I just faced a pluralisation problem at work today.
I then realised that I had no tools to combat it.
Looking around I found a really good paper that I want to re-read (hence this post)
Algorithmic Approach to English Pluralisation
I thought spring hand some nice ways to handle it, but I can’t remember if I read it or just imagined it
Looks like I might be writing my own tool again.
-= Comments
1. Xavier | May 12th, 2007 at 4:22 pm
pluralize(2, “cat”)
Rails has this problem solved, if you’re writing java code yourself you could do worse than porting their code. There’s also a really neat library around for things like creating lists (”cats, dogs, and aeroplanes”), but I can’t recall its name.
2. Xavier | May 12th, 2007 at 4:24 pm
(check the “Inflector” class in the rails docs)
3. pimaster | May 12th, 2007 at 9:54 pm
Cool.
The only problem I foresee is that is an english only solution.
Java has message formatting via the usual
“I have {0} message”, 3
If I could have something like:
“I have {0} {message|messages}”, 3
I’d be a happy monkey
4. Xavier | May 13th, 2007 at 11:55 am
You can customize the Inflector class in your configuration for specific words it doesn’t know about (Ox -> Oxen), not sure if that solves your problem.
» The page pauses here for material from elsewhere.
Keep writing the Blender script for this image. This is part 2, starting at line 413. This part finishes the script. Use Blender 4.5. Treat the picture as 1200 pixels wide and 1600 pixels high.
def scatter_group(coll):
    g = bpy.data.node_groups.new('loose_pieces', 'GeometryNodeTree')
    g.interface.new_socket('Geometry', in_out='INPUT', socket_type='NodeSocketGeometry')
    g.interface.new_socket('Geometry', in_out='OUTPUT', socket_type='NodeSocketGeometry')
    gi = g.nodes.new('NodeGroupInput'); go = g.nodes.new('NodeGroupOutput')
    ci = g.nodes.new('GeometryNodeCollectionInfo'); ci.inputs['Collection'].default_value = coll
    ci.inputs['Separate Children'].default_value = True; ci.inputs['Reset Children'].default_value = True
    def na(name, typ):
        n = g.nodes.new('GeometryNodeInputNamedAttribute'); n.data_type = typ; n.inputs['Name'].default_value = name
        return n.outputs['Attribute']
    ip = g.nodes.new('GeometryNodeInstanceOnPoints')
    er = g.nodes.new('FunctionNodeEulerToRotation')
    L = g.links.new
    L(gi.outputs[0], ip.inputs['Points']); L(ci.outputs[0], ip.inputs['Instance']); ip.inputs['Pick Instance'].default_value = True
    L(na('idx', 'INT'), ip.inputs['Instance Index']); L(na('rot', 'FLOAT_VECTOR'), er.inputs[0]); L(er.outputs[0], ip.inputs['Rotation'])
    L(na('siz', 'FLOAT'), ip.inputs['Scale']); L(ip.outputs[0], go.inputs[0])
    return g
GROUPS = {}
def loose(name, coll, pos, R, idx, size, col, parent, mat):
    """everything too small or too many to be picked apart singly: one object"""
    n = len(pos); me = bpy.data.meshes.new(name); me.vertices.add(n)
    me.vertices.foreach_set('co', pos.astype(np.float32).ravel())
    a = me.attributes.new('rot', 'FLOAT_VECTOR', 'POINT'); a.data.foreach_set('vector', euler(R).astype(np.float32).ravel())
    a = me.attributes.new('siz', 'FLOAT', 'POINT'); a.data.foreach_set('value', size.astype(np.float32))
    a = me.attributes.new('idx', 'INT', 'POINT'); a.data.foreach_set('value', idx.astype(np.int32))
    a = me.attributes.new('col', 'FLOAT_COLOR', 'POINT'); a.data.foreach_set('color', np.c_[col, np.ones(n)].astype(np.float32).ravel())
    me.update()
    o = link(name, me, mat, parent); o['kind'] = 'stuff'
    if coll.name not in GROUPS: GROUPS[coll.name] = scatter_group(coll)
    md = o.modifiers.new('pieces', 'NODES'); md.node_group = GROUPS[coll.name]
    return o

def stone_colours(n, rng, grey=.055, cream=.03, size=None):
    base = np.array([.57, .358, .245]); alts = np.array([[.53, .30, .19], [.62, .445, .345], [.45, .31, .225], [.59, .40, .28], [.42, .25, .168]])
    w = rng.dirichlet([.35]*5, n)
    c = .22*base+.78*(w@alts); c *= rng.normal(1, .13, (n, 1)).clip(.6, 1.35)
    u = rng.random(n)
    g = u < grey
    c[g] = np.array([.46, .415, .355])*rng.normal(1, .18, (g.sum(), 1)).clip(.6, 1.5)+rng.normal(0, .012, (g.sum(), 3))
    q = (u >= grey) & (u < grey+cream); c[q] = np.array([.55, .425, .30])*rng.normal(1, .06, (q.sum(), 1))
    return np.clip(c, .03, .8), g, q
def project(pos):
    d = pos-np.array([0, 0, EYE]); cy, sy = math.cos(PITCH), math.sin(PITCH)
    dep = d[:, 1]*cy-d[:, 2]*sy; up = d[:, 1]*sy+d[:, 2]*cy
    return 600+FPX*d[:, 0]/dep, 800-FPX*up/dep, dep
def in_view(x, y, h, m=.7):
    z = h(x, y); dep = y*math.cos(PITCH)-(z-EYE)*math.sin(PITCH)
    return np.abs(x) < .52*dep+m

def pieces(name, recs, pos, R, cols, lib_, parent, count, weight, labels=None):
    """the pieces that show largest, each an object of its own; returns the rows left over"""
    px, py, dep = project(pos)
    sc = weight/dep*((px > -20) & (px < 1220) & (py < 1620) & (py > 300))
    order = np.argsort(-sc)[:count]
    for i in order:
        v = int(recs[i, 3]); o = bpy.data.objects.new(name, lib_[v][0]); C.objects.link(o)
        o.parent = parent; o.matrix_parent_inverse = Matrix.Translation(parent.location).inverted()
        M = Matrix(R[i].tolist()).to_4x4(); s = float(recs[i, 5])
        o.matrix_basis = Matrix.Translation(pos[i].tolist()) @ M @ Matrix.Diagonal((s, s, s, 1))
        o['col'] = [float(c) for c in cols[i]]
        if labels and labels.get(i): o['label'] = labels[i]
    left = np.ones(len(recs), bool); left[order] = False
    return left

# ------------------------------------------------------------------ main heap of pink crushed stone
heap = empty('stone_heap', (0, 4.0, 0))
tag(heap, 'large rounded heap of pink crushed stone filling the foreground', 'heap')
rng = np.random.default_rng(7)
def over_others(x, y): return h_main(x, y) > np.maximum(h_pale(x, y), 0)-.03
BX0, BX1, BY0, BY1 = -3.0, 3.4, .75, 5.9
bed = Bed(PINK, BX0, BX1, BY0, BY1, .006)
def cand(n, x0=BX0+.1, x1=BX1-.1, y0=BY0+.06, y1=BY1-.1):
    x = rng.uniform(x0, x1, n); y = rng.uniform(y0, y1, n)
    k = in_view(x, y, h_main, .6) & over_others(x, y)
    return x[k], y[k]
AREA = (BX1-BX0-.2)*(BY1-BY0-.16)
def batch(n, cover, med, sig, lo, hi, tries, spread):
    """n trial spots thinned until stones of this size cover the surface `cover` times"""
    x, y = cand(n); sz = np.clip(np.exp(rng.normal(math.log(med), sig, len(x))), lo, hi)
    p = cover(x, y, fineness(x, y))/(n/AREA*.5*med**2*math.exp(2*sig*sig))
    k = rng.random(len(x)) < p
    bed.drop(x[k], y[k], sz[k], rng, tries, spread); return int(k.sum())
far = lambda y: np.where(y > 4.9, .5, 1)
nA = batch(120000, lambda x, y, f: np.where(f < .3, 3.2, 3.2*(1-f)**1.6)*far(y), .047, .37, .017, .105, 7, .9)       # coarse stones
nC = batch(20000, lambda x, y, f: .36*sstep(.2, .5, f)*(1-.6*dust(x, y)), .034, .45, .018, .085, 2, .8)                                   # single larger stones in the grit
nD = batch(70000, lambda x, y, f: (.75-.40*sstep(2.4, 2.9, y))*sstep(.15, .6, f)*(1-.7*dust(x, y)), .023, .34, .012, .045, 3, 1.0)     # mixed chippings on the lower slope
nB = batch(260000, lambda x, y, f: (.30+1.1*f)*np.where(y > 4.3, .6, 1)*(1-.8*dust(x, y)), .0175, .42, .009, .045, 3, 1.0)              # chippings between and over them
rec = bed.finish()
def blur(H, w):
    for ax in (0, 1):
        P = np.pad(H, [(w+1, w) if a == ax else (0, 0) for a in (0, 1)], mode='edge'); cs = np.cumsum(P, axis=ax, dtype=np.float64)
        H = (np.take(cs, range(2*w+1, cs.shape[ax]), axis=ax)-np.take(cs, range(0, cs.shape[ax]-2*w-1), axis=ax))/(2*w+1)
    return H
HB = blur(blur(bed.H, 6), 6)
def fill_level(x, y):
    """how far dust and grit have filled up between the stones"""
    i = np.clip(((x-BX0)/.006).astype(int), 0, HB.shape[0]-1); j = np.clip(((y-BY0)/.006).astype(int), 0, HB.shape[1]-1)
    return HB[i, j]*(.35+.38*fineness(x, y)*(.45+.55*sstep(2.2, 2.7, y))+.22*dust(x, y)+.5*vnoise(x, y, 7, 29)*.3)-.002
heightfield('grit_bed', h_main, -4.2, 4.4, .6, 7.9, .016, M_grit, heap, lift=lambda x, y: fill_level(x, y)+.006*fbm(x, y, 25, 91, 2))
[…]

5. Andrew B Coathup | May 17th, 2007 at 8:27 pm
email is the singular and the plural. emails is not a word. Just thought this was a good place to have a wee rant.
Rant rant…
Ok, I am done now.
6. Hari | May 19th, 2007 at 8:22 pm
Of course emails is a word.
Which sounds better: "I sent you three emails yesterday” or “I sent you three email yesterday"?